═══ GIVEN RECORDS

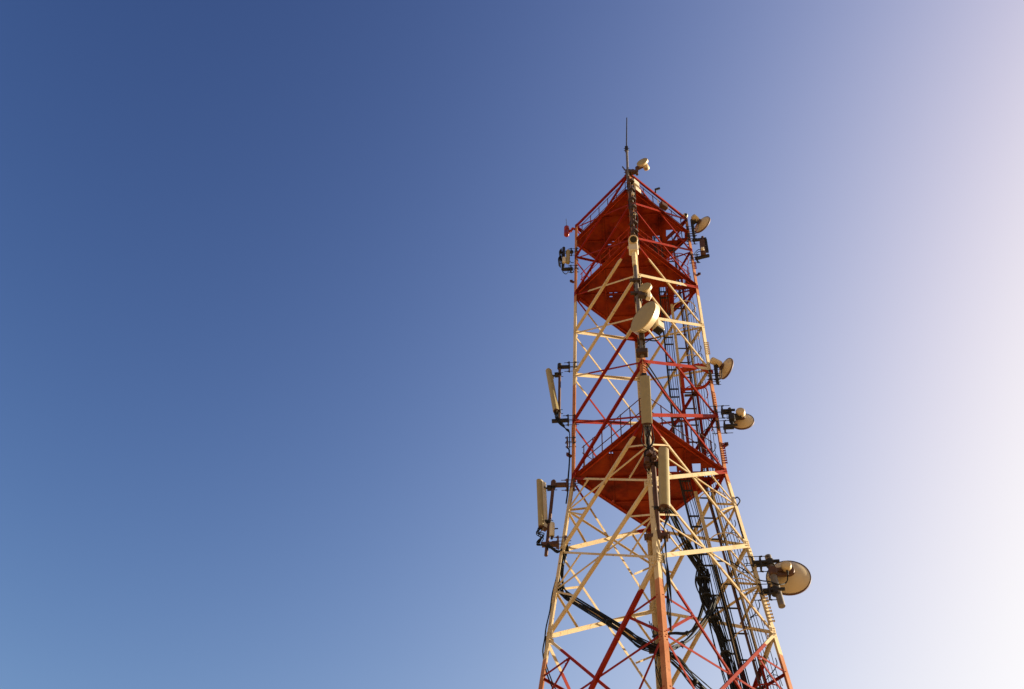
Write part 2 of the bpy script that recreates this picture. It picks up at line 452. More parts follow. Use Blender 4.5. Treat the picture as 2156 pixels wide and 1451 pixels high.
# rest platform: bent red beam joining the ladder to the right-hand leg, with a hoop below
rp = MB()
for p, q in (((1.08, .12, 25.50), (1.62, .02, 25.56)), ((1.62, .02, 25.56), (1.90, .02, 25.20))):
    rp.bar(p, q, .11, .12)
rp.bar((1.10, .16, 25.46), (1.10, .16, 24.62), .09, .07, V((0, 1, 0)))
rest = rp.build('rest_platform', 'red_paint', tower)
rp = MB(); rp.path(curve([(1.10, .12, 24.66), (1.50, .10, 24.66), (1.68, .03, 24.66), (1.86, .0, 24.90)], 8), .04, 8)
rp.build('hoop', 'red_paint', rest)
rp = MB(); rp.bar((1.12, .30, 24.62), (1.55, .30, 24.62), .05, .05); rp.build('cross_bar', 'brown_steel', rest)

# ------------------------------------------------------------------ mounts
def leg_clamp(mb, p, d, rod=.22, hgt=.26, gap=.085):
    # two vertical plates squeezing the leg, held by four threaded rods that stick out along d
    p, d = V(p), V(d).normalized(); s = d.cross(V((0, 0, 1))).normalized()
    for k in (-1, 1):
        c = p + d * gap * k
        mb.bar(c - V((0, 0, hgt / 2)), c + V((0, 0, hgt / 2)), .20, .035, d)
    for dz in (-.42, .42):
        for e in (-1, 1):
            c = p + V((0, 0, dz * hgt)) + s * (.085 * e) + V((0, 0, .02 * e))
            mb.tube(c - d * (gap + rod * .8), c + d * (gap + rod), .009, seg=6)
            for g in (-1, 1): mb.tube(c + d * (gap + .02) * g, c + d * (gap + .05) * g, .02, seg=6)
def pole_clamp(mb, p, r, d):
    p, d = V(p), V(d).normalized()
    mb.tube(p - V((0, 0, .045)), p + V((0, 0, .045)), r * 1.35, seg=12)
    mb.bar(p + d * r, p + d * (r + .10), .12, .09)
    for e in (-1, 1):
        s = d.cross(V((0, 0, 1))).normalized() * (r + .03) * e
        mb.tube(p + s - d * .10, p + s + d * .14, .009, seg=6)
def wire(parent, pts, r=.012, mat='black_rubber', n=8, name='cable'):
    mb = MB(); mb.path(curve(pts, n), r, 6); return mb.build(name, mat, parent)

# ------------------------------------------------------------------ panel antennas
def panel(t, top, bot, nrm, w, dp, mat='radome_grey', conn=4, back=None):
    top, bot, nrm = V(top), V(bot), V(nrm).normalized()
    ax = (top - bot).normalized(); s = ax.cross(nrm).normalized(); n = s.cross(ax).normalized()
    arc = [(w / 2 * math.cos(a), dp * (.30 + .70 * math.sin(a))) for a in [math.pi * k / 14 for k in range(15)]]
    front = MB(); front.extrude([(w / 2, .015)] + arc + [(-w / 2, .015)], bot, top, s, n, smooth=False)
    rad = front.build('radome', mat, t, fix=True)
    rad.data.polygons.foreach_set('use_smooth', [len(p.vertices) == 4 for p in rad.data.polygons])
    bk = MB(); h = dp * (1.0 if back else .62)
    bk.extrude([(-w / 2 + .006, .008), (w / 2 - .006, .008), (w / 2 - .02, -h), (-w / 2 + .02, -h)], bot + ax * .008, top - ax * .008, s, n)
    bk.build('back_tray', back or mat, t, fix=True)
    cp = MB(); cp.extrude([(w / 2 * .93, -h * .9)] + [(a * .93, b * .9) for a, b in arc] + [(-w / 2 * .93, -h * .9)], bot - ax * .022, bot - ax * .001, s, n)
    cp.build('end_cap', 'brown_steel', t, fix=True)
    for k in range(conn):
        c = bot + s * ((k + .5) / conn - .5) * w * .7 + n * dp * .1 - ax * .022
        m_ = MB(); m_.tube(c, c - ax * .06, .014, seg=8); m_.build('connector', 'galvanised', t)
    return ax, s, n, h
def panel_hanger(t, anchor, pole, r, d):
    mb = MB(); pole_clamp(mb, pole, r, d); a = V(pole) + V(d).normalized() * (r + .08); an = V(anchor); mid = (a + an) / 2 - V((0, 0, .07))
    mb.bar(a, mid, .05, .025); mb.bar(mid, an, .05, .025); mb.tube(mid + V((0, .06, 0)), mid - V((0, .06, 0)), .018, seg=8)
    mb.build('tilt_bracket', 'dark_steel', t)

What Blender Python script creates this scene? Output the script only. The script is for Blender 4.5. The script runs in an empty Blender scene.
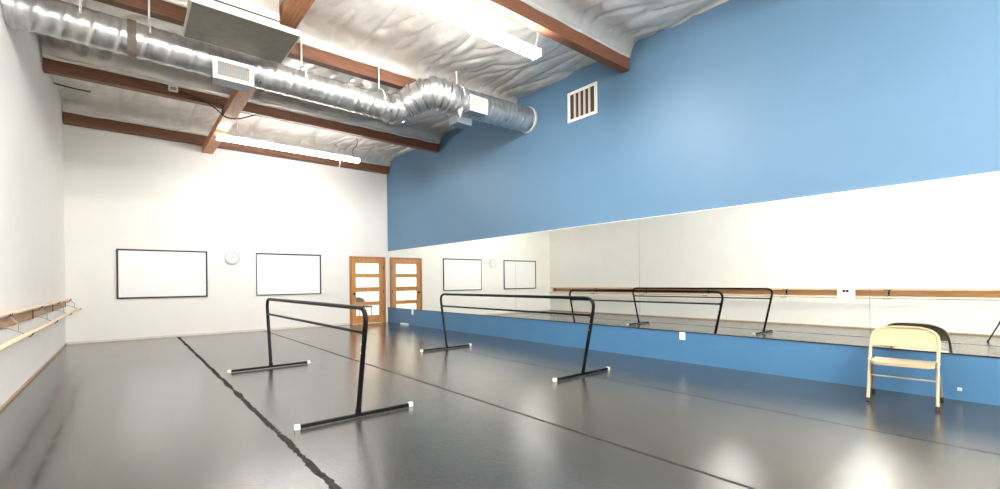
import bpy, bmesh, math, random
from mathutils import Vector, Matrix, noise
random.seed(7)
sc = bpy.context.scene
col = sc.collection
PI = math.pi
XL, XR, YB, YF, ZC = -0.948, 6.212, 13.430, -3.3, 5.3

# ------------------------------------------------------------------ materials
def srgb(r, g, b):
    f = lambda c: ((c/255)/12.92 if c/255 <= 0.04045 else (((c/255)+0.055)/1.055)**2.4)
    return (f(r), f(g), f(b), 1)

class NT:
    def __init__(s, name):
        s.m = bpy.data.materials.new(name); s.m.use_nodes = True
        s.n = s.m.node_tree.nodes; s.l = s.m.node_tree.links
        s.b = s.n['Principled BSDF']
    def node(s, t, **kw):
        x = s.n.new(t)
        for k, v in kw.items():
            if k in x.inputs: x.inputs[k].default_value = v
            else: setattr(x, k, v)
        return x
    def link(s, a, b): s.l.new(a, b)
    def coord(s, scale=(1, 1, 1)):
        tc = s.node('ShaderNodeTexCoord'); mp = s.node('ShaderNodeMapping')
        mp.inputs['Scale'].default_value = scale
        s.link(tc.outputs['Object'], mp.inputs['Vector']); return mp.outputs['Vector']
    def noise(s, vec, scale, detail=4, rough=.55):
        x = s.node('ShaderNodeTexNoise'); x.inputs['Scale'].default_value = scale
        x.inputs['Detail'].default_value = detail; x.inputs['Roughness'].default_value = rough
        s.link(vec, x.inputs['Vector']); return x.outputs['Fac']
    def ramp(s, fac, stops):
        x = s.node('ShaderNodeValToRGB'); e = x.color_ramp.elements
        e[0].position, e[0].color = stops[0]; e[1].position, e[1].color = stops[1]
        for p, c in stops[2:]:
            k = e.new(p); k.color = c
        s.link(fac, x.inputs['Fac']); return x.outputs['Color']
    def bump(s, h, strength, dist=.01):
        x = s.node('ShaderNodeBump'); x.inputs['Strength'].default_value = strength
        x.inputs['Distance'].default_value = dist
        s.link(h, x.inputs['Height']); s.link(x.outputs['Normal'], s.b.inputs['Normal'])

def simple(name, c, rough=.5, metal=0., spec=.5, nscale=30, var=.06, bump=0., bscale=200):
    t = NT(name); v = t.coord()
    f = t.noise(v, nscale)
    lo = tuple(x*(1-var) for x in c[:3])+(1,); hi = tuple(min(1, x*(1+var)) for x in c[:3])+(1,)
    t.link(t.ramp(f, [(.3, lo), (.7, hi)]), t.b.inputs['Base Color'])
    t.b.inputs['Roughness'].default_value = rough; t.b.inputs['Metallic'].default_value = metal
    t.b.inputs['Specular IOR Level'].default_value = spec
    if bump: t.bump(t.noise(v, bscale, 2), bump, .002)
    return t.m

def wood(name, c1, c2, axis=0, rough=.5, scale=3.):
    t = NT(name); s = [14*scale/3]*3; s[axis] = 0.8
    v = t.coord(s); f = t.noise(v, scale, 6, .6)
    t.link(t.ramp(f, [(.32, c1), (.68, c2)]), t.b.inputs['Base Color'])
    t.b.inputs['Roughness'].default_value = rough
    t.bump(f, .15, .003); return t.m

M = {}
M['wall'] = simple('white_paint', srgb(246, 244, 238), .6, spec=.3, nscale=2, var=.012, bump=.06, bscale=120)
M['blue'] = simple('blue_paint', srgb(94, 130, 160), .48, spec=.4, nscale=2, var=.02, bump=.05, bscale=120)
M['ledge'] = simple('blue_ledge_paint', srgb(72, 120, 160), .4, spec=.45, nscale=3, var=.03, bump=.05)
M['beam'] = wood('redwood_beam', srgb(96, 60, 42), srgb(136, 88, 60), 0, .6)
M['girder'] = wood('girder_wood', srgb(168, 106, 68), srgb(206, 148, 104), 1, .6)
M['rail'] = wood('pale_maple', srgb(222, 190, 150), srgb(240, 216, 182), 1, .38)
M['plank'] = wood('oak_plank', srgb(166, 116, 72), srgb(196, 148, 102), 1, .45)
M['door'] = wood('oak_door', srgb(180, 122, 64), srgb(206, 150, 88), 2, .4)
M['doorframe'] = wood('oak_frame', srgb(160, 102, 50), srgb(184, 126, 68), 2, .4)
M['base'] = wood('baseboard_wood', srgb(168, 142, 110), srgb(198, 174, 142), 1, .55)
M['white'] = simple('white_enamel', srgb(240, 239, 234), .4)
M['whitebase'] = simple('white_baseboard', srgb(226, 220, 208), .45)
M['black'] = simple('black_powder_coat', srgb(9, 9, 10), .4, spec=.22)
M['darkmetal'] = simple('dark_bracket_steel', srgb(46, 44, 42), .4, metal=.6)
M['boardframe'] = simple('dark_board_frame', srgb(22, 22, 24), .4)
M['board'] = simple('glossy_whiteboard', srgb(250, 251, 250), .07, spec=.55, var=.004)
M['cap'] = simple('white_rubber', srgb(236, 232, 222), .6)
M['chair'] = simple('beige_enamel', srgb(180, 164, 132), .36, spec=.5, var=.03)
M['rubber'] = simple('black_rubber', srgb(24, 23, 22), .7)
M['tape'] = simple('dirty_seam_tape', srgb(44, 41, 39), .85, spec=.1, nscale=22, var=.75)
M['tapegrey'] = simple('grey_seam_tape', srgb(44, 43, 42), .7, spec=.12, nscale=14, var=.3)
M['slot'] = simple('painted_vent_shade', srgb(70, 62, 52), .8)
M['slat'] = simple('cream_vent_blade', srgb(214, 206, 190), .5)
M['grille'] = simple('grey_grille', srgb(150, 142, 128), .6)
M['bootgrey'] = simple('sheet_metal_boot', srgb(150, 158, 166), .45, metal=.7)
M['strap'] = simple('grey_duct_tape', srgb(120, 108, 96), .6, var=.12)
M['unit'] = simple('galvanised_pan', srgb(140, 135, 124), .5, metal=.35, nscale=9, var=.09)
M['unitlight'] = simple('pale_unit_casing', srgb(214, 214, 206), .5, metal=.1)
M['lcd'] = simple('dark_display', srgb(52, 56, 40), .2)
M['grey'] = simple('grey_fabric', srgb(60, 62, 62), .85)
M['silver'] = simple('silver_metal', srgb(190, 190, 188), .28, metal=.9)
M['handgrey'] = simple('pale_grey_plastic', srgb(150, 150, 148), .5)
M['clockrim'] = simple('clock_rim', srgb(206, 206, 202), .35)
M['cable'] = simple('cable_sheath', srgb(70, 62, 56), .6)
M['whitecable'] = simple('white_cable', srgb(232, 230, 226), .5)
M['carpet'] = simple('hall_floor', srgb(150, 146, 138), .6)

def galv():
    t = NT('spiral_duct_steel'); v = t.coord(); b = t.b
    f = t.noise(t.coord((6, 2, 2)), 2.2, 4, .6)
    t.link(t.ramp(f, [(.3, srgb(170, 172, 174)), (.7, srgb(212, 213, 212))]), b.inputs['Base Color'])
    b.inputs['Metallic'].default_value = .85
    t.link(t.ramp(f, [(.3, (.27,)*3+(1,)), (.7, (.36,)*3+(1,))]), b.inputs['Roughness'])
    t.bump(t.noise(v, 5, 2), .12, .01); return t.m
M['duct'] = galv()

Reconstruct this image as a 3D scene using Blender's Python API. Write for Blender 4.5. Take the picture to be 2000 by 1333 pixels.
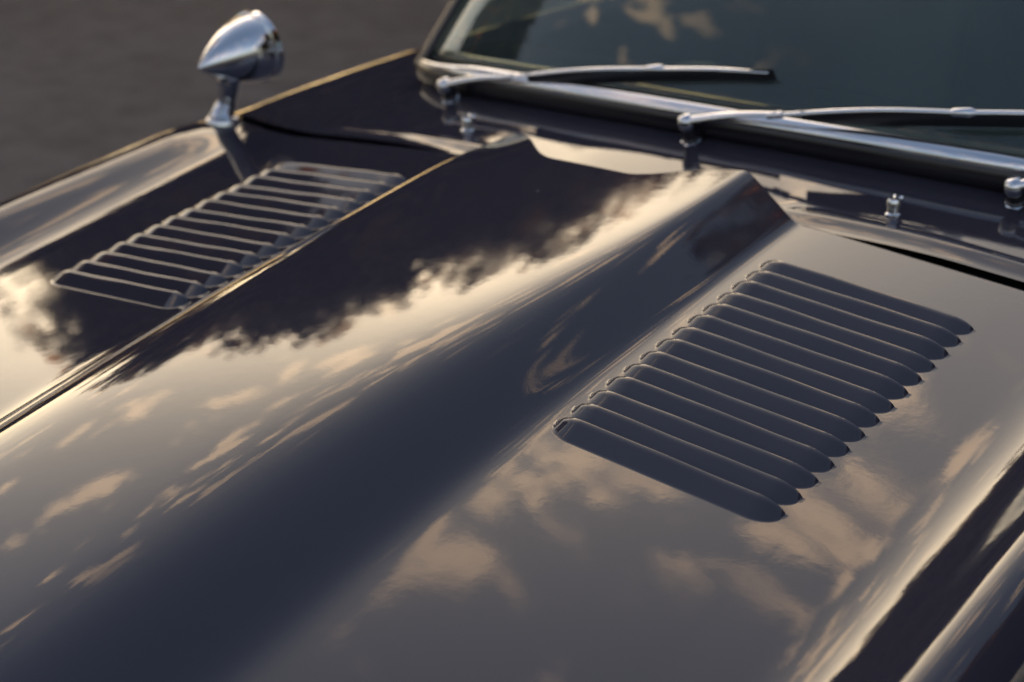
import bpy, bmesh, math, random
import numpy as np
from mathutils import Vector, Matrix

sc = bpy.context.scene
for o in list(bpy.data.objects):
    bpy.data.objects.remove(o)
C = sc.collection
R = math.radians
GZ = 0.85                      # height of the bonnet's louvre line above the ground

# ------------------------------------------------------------------ camera
cd = bpy.data.cameras.new('camera')
cam = bpy.data.objects.new('camera', cd)
C.objects.link(cam)
sc.camera = cam
cd.sensor_width = 36.0
cd.lens = 56.97
cd.clip_start = 0.05
cd.clip_end = 3000
fw = Vector((-0.58695, 0.71260, -0.38370)).normalized()
rt = Vector((0.7770, 0.6291, -0.0208)).normalized()
up = rt.cross(fw).normalized()
rt = fw.cross(up).normalized()
cam.matrix_world = Matrix(((rt.x, up.x, -fw.x, 1.2654), (rt.y, up.y, -fw.y, -1.2202),
                           (rt.z, up.z, -fw.z, 0.7508 + GZ), (0, 0, 0, 1)))
cd.dof.use_dof = True
cd.dof.focus_distance = 1.70
cd.dof.aperture_fstop = 3.5

# ------------------------------------------------------------------ sky and sun
SUN_EL, SUN_ROT = R(19.0), R(314.0)
sc.view_settings.view_transform = 'Standard'
sc.view_settings.look = 'None'
sc.view_settings.exposure = 1.35
sc.view_settings.gamma = 1.0
sc.view_settings.use_curve_mapping = False

world = bpy.data.worlds.new('World')
sc.world = world
world.use_nodes = True
nt = world.node_tree
N, Lk = nt.nodes, nt.links


def node(tree, typ, **kw):
    n = tree.nodes.new(typ)
    for k, v in kw.items():
        setattr(n, k, v)
    return n


def math_node(tree, op, a, b=None, c=None, clamp=False):
    n = node(tree, 'ShaderNodeMath', operation=op, use_clamp=clamp)
    for i, v in enumerate((a, b, c)):
        if v is None:
            continue
        if isinstance(v, (int, float)):
            n.inputs[i].default_value = v
        else:
            tree.links.new(v, n.inputs[i])
    return n.outputs[0]


def mapr(tree, v, a, b, c=0.0, d=1.0, smooth=True):
    n = node(tree, 'ShaderNodeMapRange', interpolation_type='SMOOTHSTEP' if smooth else 'LINEAR')
    tree.links.new(v, n.inputs['Value'])
    for k, x in zip(('From Min', 'From Max', 'To Min', 'To Max'), (a, b, c, d)):
        n.inputs[k].default_value = x
    return n.outputs['Result']


sky = node(nt, 'ShaderNodeTexSky', sky_type='NISHITA', sun_disc=False, sun_elevation=SUN_EL,
           sun_rotation=SUN_ROT, air_density=1.25, dust_density=6.5, ozone_density=1.0)
bg = N['Background']
bg.inputs['Strength'].default_value = 0.10
CLOUD_AT = (-10.97, 18.38, 4.52)
tc = node(nt, 'ShaderNodeTexCoord')
sep = node(nt, 'ShaderNodeSeparateXYZ')
Lk.new(tc.outputs['Generated'], sep.inputs[0])
zc = math_node(nt, 'ADD', math_node(nt, 'MAXIMUM', sep.outputs[2], 0.0), 0.06)
px = math_node(nt, 'DIVIDE', sep.outputs[0], zc)
py = math_node(nt, 'DIVIDE', sep.outputs[1], zc)
comb = node(nt, 'ShaderNodeCombineXYZ')
Lk.new(math_node(nt, 'ADD', px, CLOUD_AT[0]), comb.inputs[0])
Lk.new(math_node(nt, 'ADD', py, CLOUD_AT[1]), comb.inputs[1])
comb.inputs[2].default_value = CLOUD_AT[2]
n1 = node(nt, 'ShaderNodeTexNoise', noise_dimensions='3D')
n1.inputs['Scale'].default_value = 12.0
n1.inputs['Detail'].default_value = 9
n1.inputs['Roughness'].default_value = 0.58
n1.inputs['Distortion'].default_value = 0.35
Lk.new(comb.outputs[0], n1.inputs['Vector'])
n2 = node(nt, 'ShaderNodeTexNoise', noise_dimensions='3D')
n2.inputs['Scale'].default_value = 0.9
n2.inputs['Detail'].default_value = 2
Lk.new(comb.outputs[0], n2.inputs['Vector'])
dens = math_node(nt, 'ADD', n1.outputs[0], math_node(nt, 'MULTIPLY', math_node(nt, 'SUBTRACT', n2.outputs[0], 0.5), 0.30))
cl = mapr(nt, dens, 0.57, 0.67)
cl = math_node(nt, 'MULTIPLY', cl, mapr(nt, sep.outputs[2], 0.02, 0.2))
cl = math_node(nt, 'MULTIPLY', cl, mapr(nt, sep.outputs[2], 0.74, 0.88, 1.0, 0.0))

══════

TASK OBJECTIVE:
Every line of the records that includes the word "picture" should be gathered.

RIGHT ANSWER:
Write part 2 of the bpy script that recreates this picture. It picks up at line 452. More parts follow. Use Blender 4.5. Treat the picture as 2156 pixels wide and 1451 pixels high.
Reconstruct this image as a 3D scene using Blender's Python API. Write for Blender 4.5. Take the picture to be 2000 by 1333 pixels.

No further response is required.